Si bien que l’on peut dire que l’approche de l’auteur est un structuralisme atténué à la base. S’esquisse ici une critique à un structuralisme savant et dogmatique qui construit à partir d’une sélection convenable de textes non seulement des réseaux complexes de connections et d’analogies, mais aussi des systèmes de sens quasi géométriques. Les mythes, par contre et malgré leurs correspondances, semblent se détacher d’un chaos primordial par une tentative d’expliquer l’instauration d’un ordre naturel, culturel ou cosmique à la base d’un phénomène déterminé. C’est ainsi qu’un récit parintintin explique les couleurs et les formes des oiseaux, un conte zuñí la mortalité des hommes et une histoire des Tinglit de l’Alaska donne la clé mythique de l’origine des épaulards. Les accidents géographiques, le comportement des animaux et la disposition des étoiles dans le ciel s’animent dans cette même logique.

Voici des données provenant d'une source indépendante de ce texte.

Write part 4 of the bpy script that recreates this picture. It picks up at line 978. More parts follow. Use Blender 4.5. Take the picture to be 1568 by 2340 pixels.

Or la cosmogenèse, ainsi que les brèches, les rapports et les inversions entre nature et culture sont des questions peu traitées en termes théoriques, quoique transversales au passage d’une lecture minutieuse. Ceci offre une double impression : celle d’un certain anachronisme du livre, pouvant être écrit il y a quatre ou cinq décennies, et celle d’être écrit en exergue de l’oeuvre de Lévi-Strauss, ne s’attardant que sur des aspects sémantiques et structuraux. En raison de ce traitement, l’ouvrage s’adresse à un lectorat non seulement attiré par les mythologies américaines, mais aussi intéressé à suivre les réverbérations actuelles d’une école de pensée lévi-straussienne tout en maintenant une focale classique. Ainsi, délibérément ou par défaut, Curat soustrait l’ouvrage à des débats et à des approches plus contemporaines en anthropologie, comme le post-structuralisme ou le tournant ontologique. Le tout reste en dehors de l’esprit du temps, rejoignant en quelque sorte l’atemporalité du mythe.
Quoi qu’il en soit, l’écriture demeure assez simple et directe, les récits ont été réadaptés pour une meilleure compréhension malgré les incohérences apparentes du registre mythique et l’auteur invite à lire l’ouvrage comme un produit littéraire, plutôt que comme un corpus de matériel ethnographique précuit. Dès lors on peut comprendre La voie des mythes revisitée comme une contribution dans ce sens, sans épuiser bien sûr la vaste richesse des temps des métamorphoses dans les Amériques.